Ferrand brouille la loi de moralisation de Bayrou
Le garde des Sceaux a présenté, jeudi, son projet de loi
Il n’avait pas encore dit un mot sur l’affaire qui empoisonne l’exécutif depuis plusieurs jours. François Bayrou avait décidé de s’en tenir à cette ligne, jeudi, au moment de dévoiler sa loi de moralisation de la vie publique. Mais la présentation du projet, promis de longue date par Emmanuel Macron, est arrivée au pire des moments pour le gouvernement. Dans la matinée, le parquet de Brest a ouvert une enquête préliminaire dans l’affaire impliquant Richard Ferrand. Il est reproché au ministre de la Cohésion des territoires d’avoir permis à sa compagne d’emporter un marché immobilier lors de la location d’un logement commercial par une mutuelle dont il était le directeur.
Redonner confiance
Alors, d’emblée, le garde des Sceaux a tenté de prévenir toute ambiguïté : « Les institutions ne sont pas faites pour rendre les hommes vertueux, mais pour éviter que les faiblesses humaines ne contaminent le corps social. » Et d’enfoncer le clou : la loi ne portera plus le nom de « moralisation », mais, de « loi pour la confiance dans notre vie démocratique ». Un choix politique : le terme initialement prévu « pourrait revenir comme un boomerang », avait prévenu Edouard Philippe, selon Le Canard enchaîné.
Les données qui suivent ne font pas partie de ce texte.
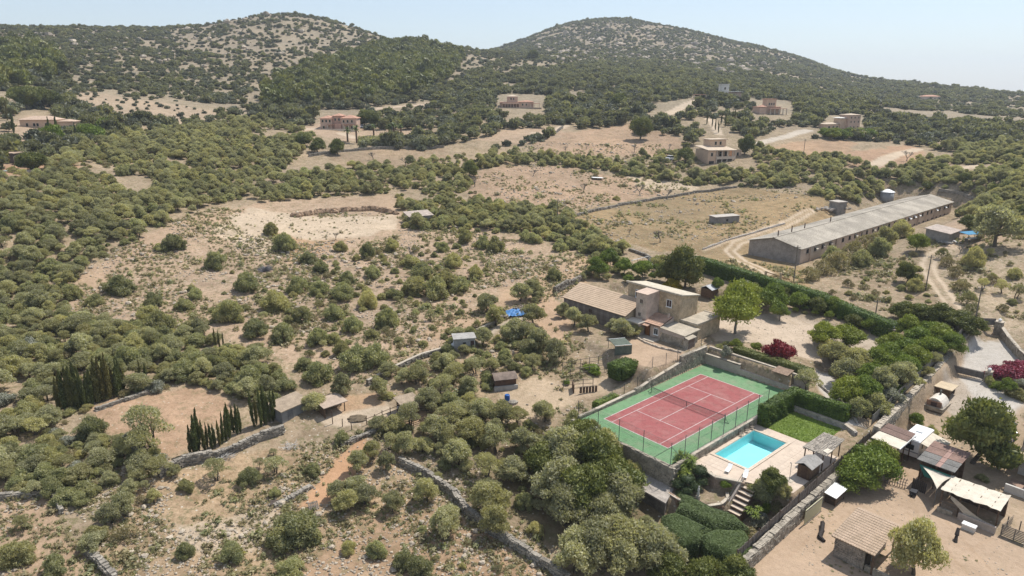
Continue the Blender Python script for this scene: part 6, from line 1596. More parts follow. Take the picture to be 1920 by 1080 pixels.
    for p in P: MB().tube((p[0] - o.x, p[1] - o.y, p[2] - o.z - .2), (p[0] - o.x, p[1] - o.y, p[2] - o.z + 1.0), .06).build('post', WOODB, T)
    for h in (.3, .6, .9): MB().path([(p[0] - o.x, p[1] - o.y, p[2] - o.z + h) for p in P], .05).build('rail', WOODB, T)
    T = local('dung_heap', 'low dark heap of dung on the pale ledge', 'heap', 670, 784, 0); MB().blob((0, 0, 0), (1.5, 1.1, .28), 6, .15, 14, 6).build('heap', surf('dung', (.17, .13, .085), .35, 3, .95), T)
    T = local('wood_pallet', 'grey wooden pallet lying beside the orange footpath', 'pallet', 588, 952, .5)
    for k in range(6): MB().box((-.5 + k * .2, 0, .3), (.14, 1.1, .03), 0, 0, .5).build('slat', WOODG, T)
    for k in (-.45, 0, .45): MB().box((0, k * .88, .24 + k * .48), (1.2, .09, .09), 0, 0, .5).build('bearer', WOODG, T)
    T = local('scrap_sheet', 'dark rusty sheet lying in the scrub left of the footpath', 'metal sheet', 516, 945, .3); MB().box((0, 0, .2), (1.1, .8, .04), 0, .15, .3).build('sheet', surf('rusty_sheet', (.10, .075, .06), .3, 3, .8), T)
    for (px, py, lab) in ((425, 860, 'whitish heap of cut branches, left of two below the terrace wall'), (545, 840, 'whitish heap of cut branches, right of two below the terrace wall')):
        T = local('branch_heap', lab, 'brush heap', px, py, 0); m = MB()
        for k in range(50):
            a = g.uniform(0, TAU); p = Vector((g.gauss(0, .5), g.gauss(0, .4), g.uniform(.05, .6))); m.tube(p, p + Vector((math.cos(a), math.sin(a), g.uniform(-.2, .5))) * g.uniform(.4, .9), .03, .015, 3)
        m.build('branches', surf('bleached_branch', (.50, .48, .45), .15, 4, .9), T, 'stuff')
    T = local('dead_bush', 'bluish-grey dead bush on the tan field', 'bush', 497, 508, 0); m = MB()
    for k in range(220):
        d = Vector((g.gauss(0, 1), g.gauss(0, 1), abs(g.gauss(0, .7)) + .15)).normalized() * g.uniform(1.0, 2.3); p = d * g.uniform(.0, .5); m.tube(p, Vector((d.x, d.y * .9, d.z * .8)), .05, .02, 3)
    m.build('twigs', surf('grey_twigs', (.24, .235, .25), .2, 4, .9), T)
    # walls
    sw = stone_wall
    sw('dry_stone_wall', 'long tumbled dry-stone wall running down to the bottom of the picture', [at(*p)[:2] for p in ((748, 868), (800, 893), (850, 930), (875, 965), (925, 1003), (985, 1040), (1062, 1088))], 1.1, .7, seed=41)
    sw('dry_stone_wall', 'dry-stone terrace wall below the cypress row and the grey shed', [at(*p)[:2] for p in ((300, 895), (345, 872), (395, 862), (450, 843), (490, 825), (530, 812))], 1.25, .7, seed=42)
    sw('dry_stone_wall', 'dry-stone wall at the left edge above the bare corner field', [at(*p)[:2] for p in ((-10, 938), (40, 932), (95, 928))], 1.0, .7, seed=43)
    sw('dry_stone_wall', 'short dry-stone wall at the right end of the bare corner field', [at(*p)[:2] for p in ((96, 924), (110, 945), (116, 962))], .8, .6, seed=44)
    sw('dry_stone_wall', 'dry-stone wall running out of the bottom left of the picture', [at(*p)[:2] for p in ((160, 1032), (185, 1056), (215, 1090))], 1.0, .7, seed=45)
    sw('dry_stone_wall', 'pale straight stone wall between the tan field and the olive grove', [at(*p)[:2] for p in ((690, 722), (735, 698), (790, 672), (832, 660))], .9, .5, seed=46, cap=True)
    sw('dry_stone_wall', 'low rubble wall edging the pale ledge of the goat pen', [at(*p)[:2] for p in ((640, 838), (668, 826), (700, 812), (722, 798), (740, 788))], .7, .6, seed=47)
    sw('dry_stone_wall', 'low dry-stone wall along the near edge of the dark enclosure', [at(*p)[:2] for p in ((180, 770), (235, 752), (285, 735))], .5, .5, seed=48)
    sw('dry_stone_wall', 'tumbled stone edge beside the orange footpath', [at(*p)[:2] for p in ((515, 950), (545, 935), (580, 915))], .45, .8, seed=49)
    sw('dry_stone_wall', 'stone wall slanting past the blue tarpaulin', [at(*p)[:2] for p in ((895, 625), (925, 610), (950, 597))], .8, .4, seed=50, cap=True)
    sw('dry_stone_wall', 'long field wall between the orange fallow field and the golden field', [at(*p)[:2] for p in ((1040, 418), (1100, 400), (1160, 386), (1230, 374), (1300, 362), (1380, 352))], .8, .6, seed=51, sx=.6, sy=.35)
    sw('dry_stone_wall', 'dark terrace wall below the ploughed terrace of the pink villa', [at(*p)[:2] for p in ((580, 294), (650, 284), (720, 279), (830, 277))], 1.0, .7, seed=52, sx=.9, sy=.45)
    sw('dry_stone_wall', 'field wall along the far side of the red fallow field', [at(*p)[:2] for p in ((1000, 262), (1040, 252), (1055, 240))], 1.0, .7, seed=53, sx=.9, sy=.45)
    sw('dry_stone_wall', 'dark stone boundary wall behind the tile-roofed barn', [at(*p)[:2] for p in ((1040, 552), (1065, 538), (1090, 526))], 1.6, .5, seed=54)
    sw('dry_stone_wall', 'low stone wall in front of the pale gateway', [at(*p)[:2] for p in ((1180, 470), (1210, 480), (1225, 490))], .8, .5, seed=55)
    sw('dry_stone_wall', 'long white-topped wall across the woods at the right', [at(*p)[:2] for p in ((1760, 358), (1800, 364), (1860, 374), (1930, 388))], .9, .6, seed=56, sx=.8, sy=.4, cap=True)
    sw('field_kerb', 'pale straight kerb line crossing the golden field to the poultry shed', [at(*p)[:2] for p in ((1318, 468), (1360, 452), (1410, 438), (1470, 420))], .3, .4, seed=57, mat=MATS['pale_wall_stone'])
    # pale gateway behind the house
    T = local('pale_gateway', 'pale paved gateway with a white rail fence behind the farmhouse', 'gateway', 1210, 498, .72)
    MB().bx(-3, 3, -1.6, 1.6, -.3, .12).build('paving', surf('pale_paving', (.60, .56, .50), .08, .8, .85), T)
    for x in (-3, -1, 1, 3): MB().tube((x, 1.6, -.2), (x, 1.6, 1.5), .06).build('post', STEEL, T)
    MB().bx(-3.2, 3.2, 1.55, 1.65, 1.4, 1.5).build('rail', WHITE, T); MB().bx(3.0, 3.1, -1.6, 1.6, 0, 1.2).build('panel', surf('grey_panel', (.3, .3, .3), .1, 2, .7), T)
    # little dark shed behind the mulberry
    T = local('garden_shed', 'small dark shed with a pale pitched roof behind the mulberry tree', 'shed', 1330, 552, .75)
    MB().bx(-1.4, 1.4, -1.2, 1.2, -.3, 1.5).build('wall', WOODB, T); MB().prism([(-1.6, -1.5), (1.6, -1.5), (1.6, 0), (-1.6, 0)], [1.4, 1.4, 2.1, 2.1], [1.48, 1.48, 2.18, 2.18]).prism([(-1.6, 0), (1.6, 0), (1.6, 1.5), (-1.6, 1.5)], [2.1, 2.1, 1.4, 1.4], [2.18, 2.18, 1.48, 1.48]).build('roof', surf('zinc_roof', (.42, .42, .42), .1, 1, .5), T)
grove()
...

Pendant près d’une heure, le ministre de la Justice a déroulé ses propositions pour que les citoyens reprennent « confiance » en leurs élus (lire ci-dessous). Un combat cher au Béarnais. Dès la campagne de 2007, le candidat à la présidentielle avait prévu une batterie de mesures pour moraliser la vie politique. Il avait même « proposé un référendum [en 2012] sur cette question », a-t-il rappelé jeudi. Et en 2017, le maire de Pau en faisait une condition sine qua non de son soutien à Macron. Alors, quand la première question a évoqué l’affaire Ferrand, François Bayrou a affiché un visage dépité et a dégainé le Code pénal : « La loi interdit que je puisse faire quelque commentaire que ce soit dans des affaires individuelles et je n’en ferai pas. » Et à chaque fois que les journalistes sont revenus à la charge, le ministre a botté en touche, jusqu’à s’agacer : « On va mettre un peu d’ordre… D’abord les questions sur le texte, le contexte viendra après ! » Malgré toutes ces précautions, l’affaire Ferrand a pollué le lancement de la première grande loi du quinquennat. Comme un symbole, l’association anticorruption Anticor, qui a salué l’ambition du projet, est aussi celle qui a adressé au parquet de Brest une plainte contre X sur le fondement du délit d’abus de confiance. Le contexte est d’autant plus brouillé qu’à quelques jours des législatives l’affaire est devenue une arme politique. Même Xavier Bertrand, président de la région des Hauts-de-France et cadre LR, plutôt clément avec l’exécutif, a estimé, jeudi, que la loi de moralisation était « aujourd’hui décrédibilisée » par les révélations.